Now, approaching his 90th year, Adams has made a commitment to community service that has lasted a lifetime. To honor this legacy, Adams has been recognized with a 2012 Martin Luther King Drum Major for Service award.

After Adams moved into the Henry Horner Housing Development in 1955, he tapped into his passion for working with at-risk youth and volunteered his time to mentor the housing development's children by providing gang intervention and prevention programs.

This work continued when he joined the staff of the Henry Horner Boys and Girls Club soon after its opening and helped create a drill team that became the Hornets Drum & Bugle Corps, a nationally renowned military-style band.

Over the decades, Adams has had a hand in the development of several Chicago institutions, including the Mile Square Health Center, which provides health care services to the economically challenged Westside area. And in 1996, at age 74, he founded the Major Adams Community Committee (better known in local circles as the MACC), an agency that provides after-school, arts, sports, and mentoring programs for families in his community.

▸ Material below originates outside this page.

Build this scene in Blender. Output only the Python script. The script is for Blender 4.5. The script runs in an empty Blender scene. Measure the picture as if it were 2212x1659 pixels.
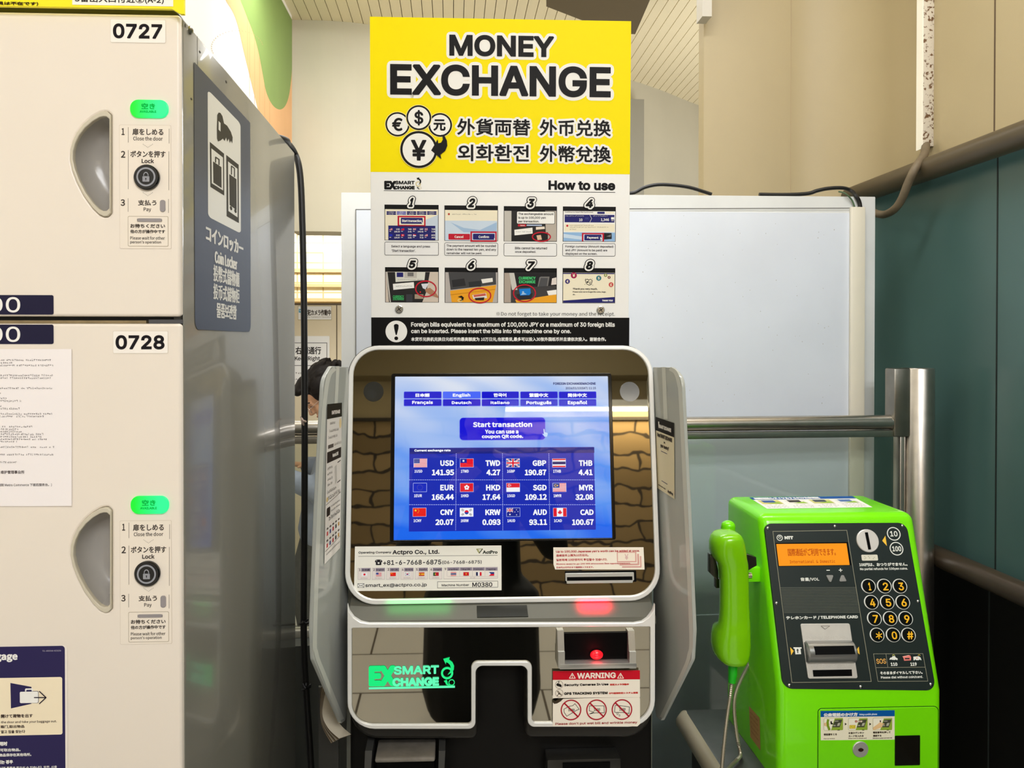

His years of mentoring at Horner influenced many prominent Chicagoans including former NBC 5 news anchor Warner Saunders; psychiatrist Dr. Stephen Parker; Dr. Vaughn Tatum; Sonny Lumpkin; and Maurice and Verdine White of Earth Wind and Fire. Adams' list of honors and awards includes the 1998 National Jefferson Award for Outstanding Public Service Benefiting Local Communities.

James Major Adams speaks at the grand re-opening of the Major Adams Community Committee, an affiliate of the Chicago Area Project.

The Martin Luther King Drum Majors for Service program gives organizations and groups an opportunity to acknowledge and celebrate those volunteers who perform extraordinary everyday acts of service with reliability and commitment, but who seldom receive recognition. Drum Major awardees receive an award from Corporation for National and Community Service designating that person as a “Drum Major for Service” with the Presidential Volunteer Service Award.